Non solo la Cina vede sfuggire al suo controllo uno Stato di cui finora si era immaginata di essere il tutore onnipotente. La Corea del Sud, che non ha ancora dimenticato quella mattina del giugno 1950 quando le truppe nord-corane varcarono all’improvviso il suo confine e che finora ha cercato di sanare questa ferita ancora aperta con una riunificazione favorita soprattutto dal suo progresso economico, si trova di fronte a una nuova sfida. Il Giappone, massima potenza asiatica e superpotenza economica mondiale, membro del G8 e candidato al Consiglio di sicurezza dell’Onu, si sente umiliato al confronto di un nano economico che l’arma nucleare rende ora un gigante politico.

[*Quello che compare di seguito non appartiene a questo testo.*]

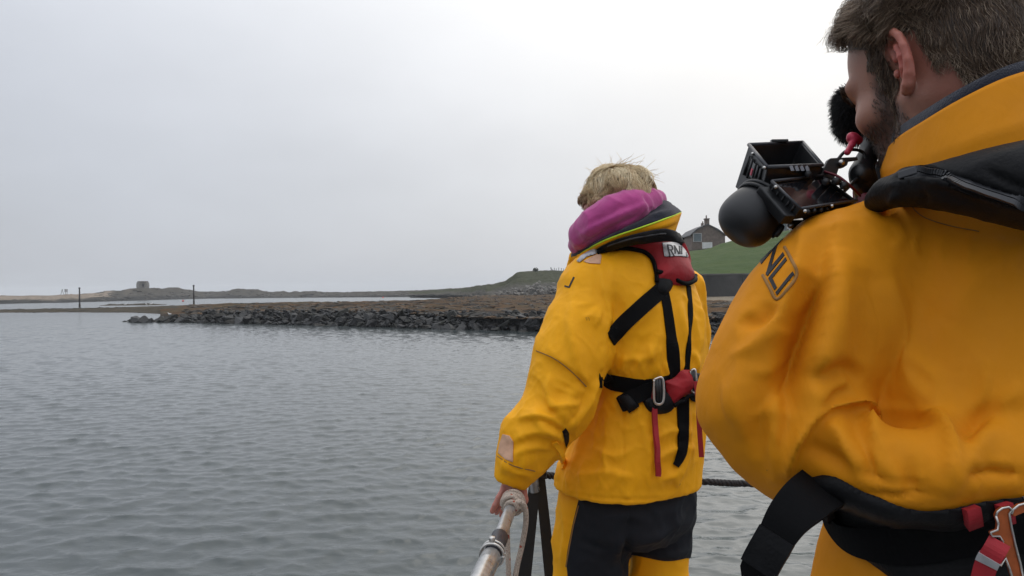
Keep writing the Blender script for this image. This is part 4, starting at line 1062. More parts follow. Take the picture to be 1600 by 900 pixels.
def wrap_cast(bvh, a, b_, s, th):
    ax, e1, e2 = wrap_frame(a, b_); A = a + ax * s; d = math.cos(th) * e1 + math.sin(th) * e2
    h = bvh.ray_cast(Vector(A + d * 0.3), Vector(-d))
    if h[0] is None: return None
    n = np.array(h[1]); n = -n if n @ d < 0 else n
    return np.array(h[0]), n
def ring_loft(loops, closed=True, th=0.006):
    """cloth sheet between loops (each m x 3), with thickness; loops run round the neck"""
    L = np.asarray(loops, float); nl, m, _ = L.shape
    V = L.reshape(-1, 3); idx = np.arange(nl * m).reshape(nl, m); mm = m if closed else m - 1; Fs = []
    for i in range(nl - 1):
        for j in range(mm): Fs.append((idx[i, j], idx[i, (j + 1) % m], idx[i + 1, (j + 1) % m], idx[i + 1, j]))
    return V, np.array(Fs)
def thicken(V, Fq, th):
    N = vnormals(V, Fq); n = len(V); ed = {}
    fs = [tuple(int(i) for i in q) for q in Fq]
    for q in fs:
        for k in range(len(q)): ed[(q[k], q[(k + 1) % len(q)])] = 1
    rim = [e for e in ed if (e[1], e[0]) not in ed]
    return np.vstack([V + N * th / 2, V - N * th / 2]), fs + [tuple(i + n for i in reversed(q)) for q in fs] + [(b_, a, a + n, b_ + n) for a, b_ in rim]
DECK = 3.0 - 1.34
# ------------------------------------------------------------------ the person at the rail
woman = empty('person', (0.34, 2.06, DECK)); tag(woman, 'person with short blonde hair in yellow waterproofs and red life jacket, hand on the rail', 'person')
WY = R(35)
f = Field((-0.12, 1.68, 2.36), (0.64, 2.48, 3.13), 0.0048)
f.loft(loft_px([(386, 985, 2.05, .085, .08), (400, 982, 2.05, .12, .095), (420, 985, 2.05, .160, .112), (450, 990, 2.05, .182, .128), (500, 1000, 2.05, .182, .14), (560, 1007, 2.05, .170, .142), (603, 1009, 2.05, .155, .134), (650, 1004, 2.05, .170, .15), (690, 995, 2.05, .182, .16), (730, 985, 2.05, .192, .166), (759, 980, 2.05, .198, .171)], WY), 0.0)
chain_px(f, [(975, 408, 2.03, 26), (930, 428, 1.99, 32), (921, 450, 1.98, 42), (906, 515, 1.94, 54), (890, 560, 1.91, 54), (880, 600, 1.90, 50.5), (866, 640, 1.885, 50)], 0.035)
chain_px(f, [(866, 640, 1.885, 50), (838, 680, 1.87, 48), (818, 710, 1.86, 41), (802, 741, 1.855, 31)], 0.02)
chain_px(f, [(838, 662, 1.865, 44), (812, 672, 1.86, 30)], 0.02)
chain_px(f, [(1072, 450, 2.2, 30), (1074, 520, 2.24, 33), (1071, 590, 2.24, 35), (1066, 640, 2.2, 32), (1030, 680, 2.28, 28)], 0.025)
chain_px(f, [(895, 410, 2.14, 9), (887, 436, 2.14, 8)], 0.008)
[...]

Dopo il Trattato di non proliferazione, firmato da oltre 170 Stati, le potenze atomiche sono state congelate nel numero quasi canonico di 5 per circa 30 anni, nonostante le bombe segrete di Israele. Ma ora, dopo gli esperimenti atomici di India e Pakistan di 8 anni fa, dopo la sfida dell’Iran e la provocazione della Corea del Nord, la corsa all’armamento atomico rischia di riprendere in grande stile. Paesi come il Brasile, l’Argentina, l’Africa del Sud e la Libia, persuasi finora a bloccare i loro programmi atomici in fase avanzata, possono di nuovo rompere le righe. L’eccezione può divenire quasi una regola con l’angoscia di un prossimo futuro in cui i possessori di armi atomiche non si conteranno più sulle dita di una mano; con l’incognita del pazzo che si infila nel grande numero per il semplice calcolo delle probabilità; con l’incubo degli incubi di un 11 settembre, questa volta prodotto non da un aereo dirottato, ma da un’arma atomica comprata non si sa da chi e portata non si sa in quale veicolo suicida al centro di una città di milioni di abitanti.

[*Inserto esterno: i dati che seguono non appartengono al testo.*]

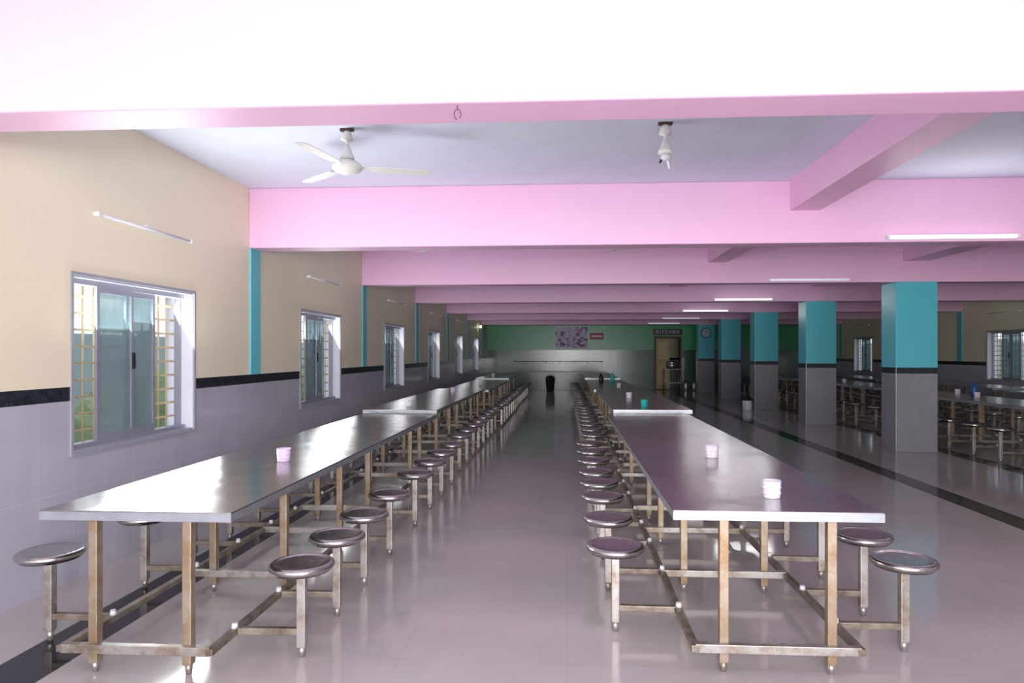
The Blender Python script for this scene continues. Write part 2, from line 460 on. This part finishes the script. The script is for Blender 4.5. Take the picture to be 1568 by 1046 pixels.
def area(name,loc,sx,sy,power,rot=(0,0,0),col=(1,.99,1)):
    l=bpy.data.lights.new(name,'AREA'); l.shape='RECTANGLE'; l.size=sx; l.size_y=sy; l.energy=power; l.color=col
    o=bpy.data.objects.new(name,l); o.location=loc; o.rotation_euler=rot; S.collection.objects.link(o); return o
for i,y in enumerate(BEAMS):
    if y<6: continue
    lit='tube_dim' if abs(y-10.38)<.1 or y>20 else 'tube_on'
    tube('tube_light',(3.62,y,2.56),1.2,'x',lit,(0,-1))
    if lit=='tube_on': area('tube_lamp',(3.62,y-.09,2.54),1.15,.04,5,(math.radians(-100),0,0))
# daylight entering through each window
for w in WIN[2:]:
    p=56 if w<5 else (22 if w<9 else 8)
    area('window_daylight',(XL+.05,w+WW/2,1.4),1.0,1.35,p,(0,math.radians(-116),0),(.96,.99,1))
# bulb far left
b=B(); b.lathe([(0,-.06),(.03,-.05),(.042,-.02),(.03,.02),(.014,.04)],(0,0,0),'bulb',16); b.cyl((0,0,.035),(0,0,.09),.018,'black',12); b.box(-.098,.02,-.012,.012,.08,.1,'white')
b.obj('wall_bulb_lamp',(XL+.1,24.3,2.42))

# ------------------------------------------------------------ far wall things
YW=Y1-.004
b=B(); b.box(-.42,.86,-.012,0,1.66,2.5,'poster'); b.box(-.45,-.42,-.02,0,1.63,2.53,'white'); b.box(.86,.89,-.02,0,1.63,2.53,'white'); b.box(-.42,.86,-.02,0,1.63,1.66,'white'); b.box(-.42,.86,-.02,0,2.5,2.53,'white')
b.obj('poster_banner',(0,YW,0))
b=B(); b.box(.95,1.5,-.02,0,2.0,2.26,'red',bev=.006); b.box(1.02,1.43,-.024,-.02,2.1,2.16,'white'); b.obj('wall_sign',(0,YW,0))
b=B(); b.box(-.58,.58,-.03,0,-.12,.12,'black',bev=.004); so=b.obj('kitchen_sign',(4.03,YW,2.29))
cu=bpy.data.curves.new('letters','FONT'); cu.body='KITCHEN'; cu.size=.19; cu.align_x='CENTER'; cu.align_y='CENTER'; cu.extrude=.002; cu.space_character=1.2
to=bpy.data.objects.new('letters',cu); to.data.materials.append(M['white']); to.parent=so; to.location=(0,-.034,0); to.rotation_euler=(math.pi/2,0,0); S.collection.objects.link(to)
b=B()
b.box(DX0,DX0+.07,Y1-.02,Y1+.2,0,DZ,'darkwood'); b.box(DX1-.07,DX1,Y1-.02,Y1+.2,0,DZ,'darkwood'); b.box(DX0+.07,DX1-.07,Y1-.02,Y1+.2,DZ-.07,DZ,'darkwood')
b.box(DX0+.07,DX0+.62,Y1+.06,Y1+.1,.02,DZ-.08,'beige',bev=.004)
b.box(DX0+.15,DX0+.54,Y1+.052,Y1+.06,1.2,1.9,'grille',bev=.004); b.box(DX0+.15,DX0+.54,Y1+.052,Y1+.06,.2,1.05,'grille',bev=.004)
b.cyl((DX0+.58,Y1+.04,1.05),(DX0+.58,Y1+.04,1.2),.01,'black',8); b.cyl((DX0+.58,Y1+.04,1.06),(DX0+.58,Y1+.07,1.06),.007,'black',8)
b.obj('door_1')
py=BEAMS[-1]-.044
b=B()
def disc(r,d0,d1,m): b.cyl((0,-d0,0),(0,-d1,0),r,m,32)
disc(.19,0,.035,'black'); disc(.165,.035,.038,'clockface')
b.box(-.006,.006,-.043,-.038,0,.11,'black'); b.box(0,.08,-.043,-.038,-.006,.006,'black')
for k in range(12):
    a=k*math.pi/6; b.box(.145*math.sin(a)-.005,.145*math.sin(a)+.005,-.041,-.038,.145*math.cos(a)-.012,.145*math.cos(a)+.012,'black')
b.obj('wall_clock',(5.16,py,2.2))
b=B()
b.box(-2.2,1.6,-.5,-.44,.0,.72,'troughtile',bev=.006); b.box(-2.2,1.6,-.44,0,.5,.53,'troughtile'); b.box(-2.2,-2.14,-.44,0,0,.72,'troughtile'); b.box(1.54,1.6,-.44,0,0,.72,'troughtile')
b.cyl((-2.1,-.05,1.12),(1.5,-.05,1.12),.012,'potsteel',10)
for k in range(7):
    x=-1.9+k*.55; b.cyl((x,-.05,1.12),(x,-.16,1.12),.012,'potsteel',8); b.cyl((x,-.16,1.13),(x,-.16,1.05),.01,'potsteel',8)
b.obj('wash_trough',(0,YW,0))
b=B(); b.lathe([(0,0),(.13,0),(.135,.02),(.17,.45),(.18,.47),(.18,.5),(.14,.56),(.04,.6),(0,.6)],(0,0,0),'black',24); b.obj('waste_bin',(-.6,25.6,0))
def canister(x,y,s=1,z=0):
    b=B(); b.lathe([(0,0),(.1,0),(.105,.01),(.105,.3),(.095,.32),(.06,.35),(.06,.38),(.02,.39),(.015,.42),(0,.425)],(0,0,0),'potsteel',24); 
    b.cyl((-.105,0,.22),(-.14,0,.22),.006,'black',8); b.cyl((-.14,0,.22),(-.14,0,.12),.006,'black',8)
    o=b.obj('steel_canister',(x,y,z)); o.scale=(s,s,s)
canister(4.62,26.5); canister(4.95,26.55)
b=B()
for x in (-.3,.3):
    for y in (-.2,.2): b.cyl((x,y,0),(x,y,.82),.015,'leg',8)
b.box(-.33,.33,-.23,.23,.82,.84,'potsteel',bev=.004); b.box(-.33,.33,-.23,.23,.3,.32,'potsteel',bev=.004)
b.obj('vessel_stand',(4.1,26.6,0))
b=B(); b.lathe([(0,0),(.16,0),(.2,.03),(.21,.2),(.18,.24),(.2,.26),(.12,.3),(.02,.32),(0,.34)],(0,0,0),'potsteel',24); b.obj('cooking_pot',(4.1,26.6,.84))
def jug(x,y,mk):
    b=B(); b.lathe([(0,0),(.11,0),(.12,.02),(.12,.26),(.1,.3),(.05,.33),(.05,.37),(0,.375)],(0,0,0),'plasticwhite',24); b.lathe([(.12,.25),(.123,.26),(.103,.301),(.053,.334),(.053,.375),(0,.38)],(0,0,0),mk,24)
    b.cyl((.05,0,.35),(.15,0,.28),.01,mk,8); b.cyl((.15,0,.28),(.12,0,.15),.01,mk,8)
    b.obj('water_jug',(x,y,0))
jug(4.62,17.6,'black')
def bottle(x,y,mk,z=tt):
    b=B(); b.lathe([(0,0),(.05,0),(.055,.02),(.055,.12),(.04,.17),(.02,.19),(.02,.22),(0,.22)],(0,0,0),mk,20); b.obj('water_bottle',(x,y,z))
bottle(.85,16.6,'black'); bottle(1.15,16.9,'teal'); bottle(6.9,11.9,'blue')
b=B()
for k in range(14):
    a0=2*math.pi*k/16-.9; a1=2*math.pi*(k+1)/16-.9
    b.cyl((.014*math.cos(a0),0,.022*math.sin(a0)),(.014*math.cos(a1),0,.022*math.sin(a1)),.002,'fanhook',6)
b.cyl((0,0,.022),(0,0,.04),.002,'fanhook',6)
b.obj('ceiling_hook',(-.46,2.85,2.481))

# ------------------------------------------------------------ lights / world
l=bpy.data.lights.new('camera_flash','POINT'); l.energy=300; l.shadow_soft_size=.15; l.color=(1,.995,.995)
o=bpy.data.objects.new('camera_flash',l); o.location=(.3,-1.3,1.6); S.collection.objects.link(o)
area('rear_fill_light',(1.0,-4.9,1.3),7,2.2,600,(math.radians(90),0,0),(.99,.995,.995))  # added fill lamp at the closed back wall, brightens forward beams and pillars
w=bpy.data.worlds.new('sky'); S.world=w; w.use_nodes=True; nt=w.node_tree
bg=nt.nodes['Background']; tc=nt.nodes.new('ShaderNodeTexCoord'); sp=nt.nodes.new('ShaderNodeSeparateXYZ'); nt.links.new(tc.outputs['Generated'],sp.inputs[0])
rp=nt.nodes.new('ShaderNodeValToRGB'); nt.links.new(sp.outputs[2],rp.inputs[0])
rp.color_ramp.elements[0].color=(.88,.93,.98,1); rp.color_ramp.elements[1].color=(.55,.7,.92,1)
nt.links.new(rp.outputs[0],bg.inputs[0]); bg.inputs[1].default_value=1.3

cam=bpy.data.cameras.new('camera'); cam.lens=23.8; cam.sensor_width=36; cam.shift_y=17.5/1600; cam.shift_x=-22/1600; cam.clip_end=300
co=bpy.data.objects.new('camera',cam); co.location=(0,0,1.47); co.rotation_euler=(math.pi/2,0,math.atan(63/1067)); S.collection.objects.link(co); S.camera=co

Se il rischio ora diventa più alto, bisogna riconoscere anche che gli errori della Comunità internazionale e, soprattutto, della politica americana degli ultimi 15 anni hanno grandemente contribuito a questo insuccesso politico di contenere la proliferazione nucleare. L’accordo raggiunto nel 1994 fra Pyongyang e Washington, per cui la Corea del Nord rinunciava all’arricchimento del plutonio in cambio della fornitura di due centrali nucleari cosiddette ad acqua leggera e dell’abolizione delle sanzioni americane, fu sabotato alla fine dal presidente Clinton. Un nuovo accordo raggiunto nel 2000 per una sospensione degli esperimenti missilistici nord-coreani non fu ratificato per l’opposizione repubblicana al Senato americano. L’ultimo accordo di principio, siglato nel settembre dell’anno scorso, che prevedeva il disarmo della Corea del Nord in cambio di generiche garanzie di sicurezza non ha avuto poi nessun seguito concreto da parte dei sei interlocutori (Cina, le due Coree, gli Stati Uniti, Giappone e Russia) che l’avevano promosso.

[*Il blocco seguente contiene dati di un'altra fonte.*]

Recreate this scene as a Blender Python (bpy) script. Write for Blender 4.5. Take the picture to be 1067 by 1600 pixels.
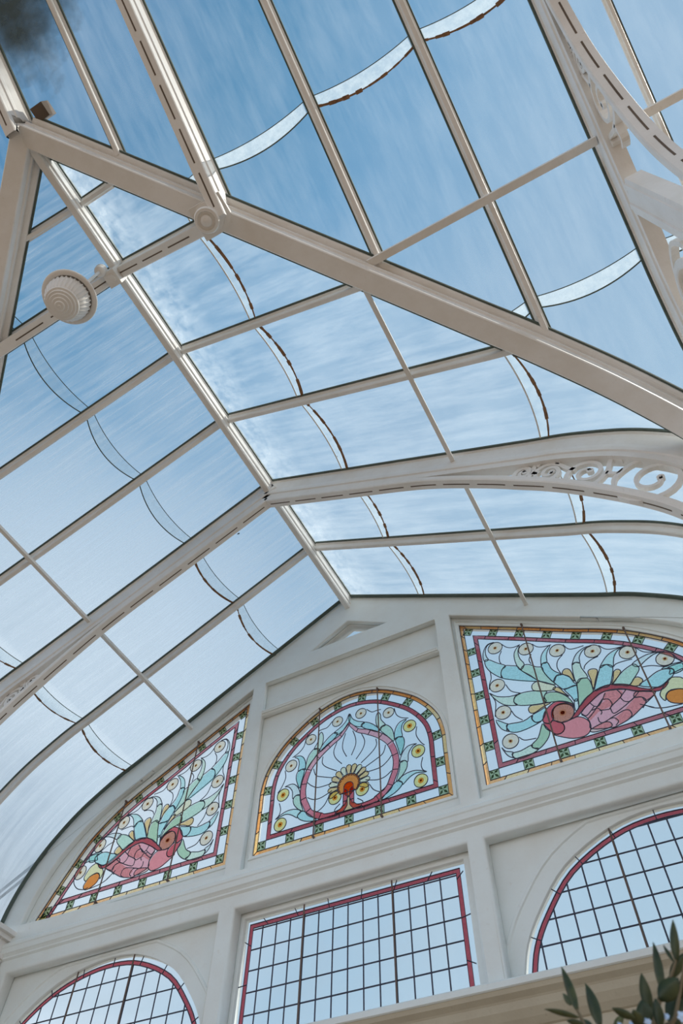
import bpy, bmesh, math, random, json
from mathutils import Vector, Matrix
PI = math.pi
random.seed(7)
for o in list(bpy.data.objects): bpy.data.objects.remove(o)
scene = bpy.context.scene
C = scene.collection
ZO = 1.6            # eye height; all heights below are measured from the eye, the floor is at z = -1.6
# ------------------------------------------------------------------ camera
cd = bpy.data.cameras.new('camera'); cam = bpy.data.objects.new('camera', cd); C.objects.link(cam)
cd.sensor_fit = 'VERTICAL'; cd.sensor_height = 36.0; cd.sensor_width = 24.0
cd.lens = 1104.88 / 1600 * 36
right = Vector((0.88142681, 0.47204406, 0.01616101)).normalized()
down = Vector((-0.3883327, 0.74374418, -0.54409771))
fwd = Vector((-0.26885775, 0.47330646, 0.8388662)).normalized()
up = -(down - right * down.dot(right) - fwd * down.dot(fwd)).normalized()
cam.matrix_world = Matrix(((right.x, up.x, -fwd.x, 2.69), (right.y, up.y, -fwd.y, 0), (right.z, up.z, -fwd.z, ZO), (0, 0, 0, 1)))
cd.dof.use_dof = True; cd.dof.focus_distance = 6.5; cd.dof.aperture_fstop = 5.0
cd.clip_start = 0.05
scene.camera = cam
# ------------------------------------------------------------------ sky, sun, exposure
vs = scene.view_settings
vs.view_transform = 'Standard'; vs.look = 'None'; vs.gamma = 1.0; vs.use_curve_mapping = False; vs.exposure = 0.0
def lin(c):
    return tuple(((v / 255) / 12.92 if v / 255 <= 0.04045 else ((v / 255 + 0.055) / 1.055) ** 2.4) for v in c)
w = bpy.data.worlds.new('world'); scene.world = w; w.use_nodes = True
nt = w.node_tree; nt.nodes.clear()
tc = nt.nodes.new('ShaderNodeTexCoord')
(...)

Ora è tutto più difficile. Ma, scartata come assurda o assolutamente inimmaginabile ogni soluzione di forza e, dando per scontata anche la scarsa efficacia di eventuali sanzioni nei confronti di un regime così poco preoccupato del benessere della sua popolazione, non ci si può nemmeno rassegnare allo spettro di un mondo, dove il bottone nucleare diventi lo status symbol di qualsiasi governante che voglia essere ritenuto appena importante.

La via difficile, ma alla fine più produttiva, è quella di riaprire un dialogo a 360° che riguardi non solo i nuovi ma anche i più antichi membri del club atomico e che tenga conto del fatto troppo spesso dimenticato che il Trattato di non proliferazione non solo vieta nuove potenze nucleari, ma prevede anche la fornitura di energia atomica a scopo pacifico e, infine, il disarmo di chi le armi atomiche ce l’ha già.

È stato forse un segno del destino che negli stessi giorni in cui la Corea del Nord ha fatto esplodere la sua prima bomba, Ban Ki-Moon, ministro degli esteri della Corea del Sud, è stato designato nuovo segretario generale dell’Onu. Ki-Moon non è solo il dirimpettaio della Corea del Nord. Ha anche fama di possedere moderazione e grande pazienza nel negoziare. Due qualità il cui prezzo è destinato a salire sul mercato mondiale nei prossimi anni.